I have been helping six kids earn money for school supplies. One brother and sister come almost every day selling homemade coconut candies, crabboo, or avocados. I don’t dare eat any more of the candy, but I give them a dollar anyway. Today Emily and her aunt Florencia came again. After I gave Emily two dollah, her aunt wanted me to buy a raffle ticket. Damn, I should have given Emily 1 dollah, then had the other for the aunt.

The raffle was for a case of cokes. If I win, she said, she "has to buy me a case of cokes". What the hell?? I run into this all the time, the goofiest things. Well, dear, who is sponsoring the raffle, who get the money you are collecting?
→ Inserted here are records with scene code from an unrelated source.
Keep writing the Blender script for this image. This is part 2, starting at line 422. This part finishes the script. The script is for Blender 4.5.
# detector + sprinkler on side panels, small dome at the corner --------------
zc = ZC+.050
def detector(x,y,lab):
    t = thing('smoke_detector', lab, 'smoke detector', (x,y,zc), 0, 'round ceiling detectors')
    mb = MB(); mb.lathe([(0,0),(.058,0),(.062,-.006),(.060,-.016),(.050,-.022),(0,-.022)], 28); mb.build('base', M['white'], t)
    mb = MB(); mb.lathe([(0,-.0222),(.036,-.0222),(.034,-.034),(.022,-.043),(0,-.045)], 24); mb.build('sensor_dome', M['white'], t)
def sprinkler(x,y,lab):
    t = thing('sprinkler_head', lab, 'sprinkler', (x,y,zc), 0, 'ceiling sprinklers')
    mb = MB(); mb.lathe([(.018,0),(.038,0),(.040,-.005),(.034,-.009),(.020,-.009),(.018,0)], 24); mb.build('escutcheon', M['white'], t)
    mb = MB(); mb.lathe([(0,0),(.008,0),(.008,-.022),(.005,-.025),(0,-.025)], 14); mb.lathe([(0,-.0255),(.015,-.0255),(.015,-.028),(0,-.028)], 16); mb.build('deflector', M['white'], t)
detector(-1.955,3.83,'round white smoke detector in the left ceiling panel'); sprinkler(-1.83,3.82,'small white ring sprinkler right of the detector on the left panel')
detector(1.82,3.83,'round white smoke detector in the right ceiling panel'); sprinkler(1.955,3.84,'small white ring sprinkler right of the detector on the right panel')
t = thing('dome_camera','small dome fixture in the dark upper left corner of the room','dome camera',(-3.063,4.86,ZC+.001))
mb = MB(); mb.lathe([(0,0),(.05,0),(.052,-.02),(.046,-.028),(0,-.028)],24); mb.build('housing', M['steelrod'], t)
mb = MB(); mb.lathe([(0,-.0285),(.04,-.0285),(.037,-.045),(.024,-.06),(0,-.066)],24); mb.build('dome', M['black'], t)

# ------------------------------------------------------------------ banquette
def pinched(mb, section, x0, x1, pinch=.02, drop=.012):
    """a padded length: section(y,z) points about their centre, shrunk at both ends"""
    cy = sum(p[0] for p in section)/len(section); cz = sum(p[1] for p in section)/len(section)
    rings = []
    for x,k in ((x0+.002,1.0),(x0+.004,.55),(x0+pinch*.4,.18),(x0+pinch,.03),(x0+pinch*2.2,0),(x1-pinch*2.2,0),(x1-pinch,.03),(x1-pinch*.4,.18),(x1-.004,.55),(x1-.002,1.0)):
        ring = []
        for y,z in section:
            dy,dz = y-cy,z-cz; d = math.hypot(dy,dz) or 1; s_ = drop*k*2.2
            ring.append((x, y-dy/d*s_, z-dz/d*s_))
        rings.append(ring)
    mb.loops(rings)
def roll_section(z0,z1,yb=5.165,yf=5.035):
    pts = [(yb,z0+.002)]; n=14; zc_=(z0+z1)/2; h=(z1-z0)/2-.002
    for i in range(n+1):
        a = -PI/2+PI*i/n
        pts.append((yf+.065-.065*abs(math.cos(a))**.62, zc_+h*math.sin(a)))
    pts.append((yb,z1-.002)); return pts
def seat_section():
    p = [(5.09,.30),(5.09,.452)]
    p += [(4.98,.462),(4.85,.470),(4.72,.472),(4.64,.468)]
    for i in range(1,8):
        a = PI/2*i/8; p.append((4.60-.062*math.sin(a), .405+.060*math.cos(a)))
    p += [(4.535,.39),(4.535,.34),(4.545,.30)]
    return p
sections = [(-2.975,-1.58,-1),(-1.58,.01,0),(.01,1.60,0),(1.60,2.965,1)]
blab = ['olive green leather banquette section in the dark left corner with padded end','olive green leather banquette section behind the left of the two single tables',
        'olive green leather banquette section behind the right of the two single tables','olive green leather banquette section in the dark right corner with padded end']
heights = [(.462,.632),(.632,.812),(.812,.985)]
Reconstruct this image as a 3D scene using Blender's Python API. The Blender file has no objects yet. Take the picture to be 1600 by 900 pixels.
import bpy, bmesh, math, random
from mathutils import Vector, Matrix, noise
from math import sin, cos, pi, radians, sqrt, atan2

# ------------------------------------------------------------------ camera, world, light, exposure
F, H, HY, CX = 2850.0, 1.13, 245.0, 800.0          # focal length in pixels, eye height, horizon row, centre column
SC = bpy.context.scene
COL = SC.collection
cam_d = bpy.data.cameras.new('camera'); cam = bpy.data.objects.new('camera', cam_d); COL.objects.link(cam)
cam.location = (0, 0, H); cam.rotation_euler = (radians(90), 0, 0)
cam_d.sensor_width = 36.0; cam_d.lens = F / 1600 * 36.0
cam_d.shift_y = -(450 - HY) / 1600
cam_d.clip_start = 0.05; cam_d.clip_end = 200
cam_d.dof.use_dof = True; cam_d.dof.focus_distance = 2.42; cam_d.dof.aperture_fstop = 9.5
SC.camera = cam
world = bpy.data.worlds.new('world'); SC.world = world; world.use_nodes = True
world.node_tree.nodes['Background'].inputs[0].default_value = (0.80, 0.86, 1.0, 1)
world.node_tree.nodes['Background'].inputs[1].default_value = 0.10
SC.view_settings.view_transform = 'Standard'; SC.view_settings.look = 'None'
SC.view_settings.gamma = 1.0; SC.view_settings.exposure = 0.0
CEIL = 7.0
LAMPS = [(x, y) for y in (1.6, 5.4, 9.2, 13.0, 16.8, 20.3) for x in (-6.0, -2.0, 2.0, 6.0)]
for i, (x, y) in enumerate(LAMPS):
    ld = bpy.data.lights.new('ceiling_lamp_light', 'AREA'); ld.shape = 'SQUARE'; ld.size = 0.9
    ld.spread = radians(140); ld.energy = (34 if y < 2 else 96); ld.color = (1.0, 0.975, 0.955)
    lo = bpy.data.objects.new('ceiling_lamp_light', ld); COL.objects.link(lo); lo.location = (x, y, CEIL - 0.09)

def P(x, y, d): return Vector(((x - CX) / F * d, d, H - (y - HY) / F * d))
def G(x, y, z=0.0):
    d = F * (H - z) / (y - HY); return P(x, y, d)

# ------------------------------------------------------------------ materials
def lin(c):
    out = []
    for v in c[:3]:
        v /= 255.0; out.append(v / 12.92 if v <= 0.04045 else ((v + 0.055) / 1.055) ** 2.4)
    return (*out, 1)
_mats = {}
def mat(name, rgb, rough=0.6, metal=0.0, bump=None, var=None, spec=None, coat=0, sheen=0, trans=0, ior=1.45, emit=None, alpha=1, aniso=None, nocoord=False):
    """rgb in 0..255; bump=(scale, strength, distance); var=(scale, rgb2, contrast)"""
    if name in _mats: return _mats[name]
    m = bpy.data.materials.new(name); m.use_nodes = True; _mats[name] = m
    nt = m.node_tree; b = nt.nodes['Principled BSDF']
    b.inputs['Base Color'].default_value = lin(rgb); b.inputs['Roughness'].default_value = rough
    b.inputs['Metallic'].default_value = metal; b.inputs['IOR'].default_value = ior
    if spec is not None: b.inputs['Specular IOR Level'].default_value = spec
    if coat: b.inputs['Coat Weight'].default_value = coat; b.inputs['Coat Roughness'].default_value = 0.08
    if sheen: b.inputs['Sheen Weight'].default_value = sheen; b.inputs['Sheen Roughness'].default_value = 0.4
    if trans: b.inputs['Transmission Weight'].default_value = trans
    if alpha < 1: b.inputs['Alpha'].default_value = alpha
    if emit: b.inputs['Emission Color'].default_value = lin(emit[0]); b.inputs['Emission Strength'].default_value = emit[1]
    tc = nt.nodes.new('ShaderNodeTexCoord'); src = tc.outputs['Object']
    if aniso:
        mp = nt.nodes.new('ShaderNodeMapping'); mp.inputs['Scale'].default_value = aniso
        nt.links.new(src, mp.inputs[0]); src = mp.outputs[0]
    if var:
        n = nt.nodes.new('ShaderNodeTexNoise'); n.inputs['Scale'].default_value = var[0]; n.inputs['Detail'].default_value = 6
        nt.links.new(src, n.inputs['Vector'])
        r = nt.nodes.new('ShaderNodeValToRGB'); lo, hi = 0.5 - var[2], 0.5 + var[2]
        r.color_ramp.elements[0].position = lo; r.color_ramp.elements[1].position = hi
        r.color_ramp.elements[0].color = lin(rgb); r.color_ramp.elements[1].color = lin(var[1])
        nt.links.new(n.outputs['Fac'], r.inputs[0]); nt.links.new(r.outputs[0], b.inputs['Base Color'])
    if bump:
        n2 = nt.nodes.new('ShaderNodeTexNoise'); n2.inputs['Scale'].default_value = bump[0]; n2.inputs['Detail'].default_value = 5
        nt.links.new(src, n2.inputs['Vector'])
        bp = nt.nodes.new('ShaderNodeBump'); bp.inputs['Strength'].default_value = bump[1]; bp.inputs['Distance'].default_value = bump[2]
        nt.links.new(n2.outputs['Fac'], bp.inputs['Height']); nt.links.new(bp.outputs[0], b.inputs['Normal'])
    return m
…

I do, she says, and produces an exercise book with the lines numbered 1 to 100. This is almost incomprehensible to me, then I burst out laughing. What a sucker scam!

It is so bold and she is so sincere with her plan. I am taken back to being five years old when Flossie and I peddled bouquets out of the FTD catalog to the neighbors. They were supposed to pick out the bouquet they liked and give me the money and I would deliver the flowers. It’s a long, prophetic story, but back to the girl’s before me.

I picked number 60 and prayed that she collected enough to cover the case of cokes, or more likely no one won and she kept the $5 from the 5 or so she’d signed up. Oh, I forgot to tell you, I asked her who draws the winner? And she smiled, "I do".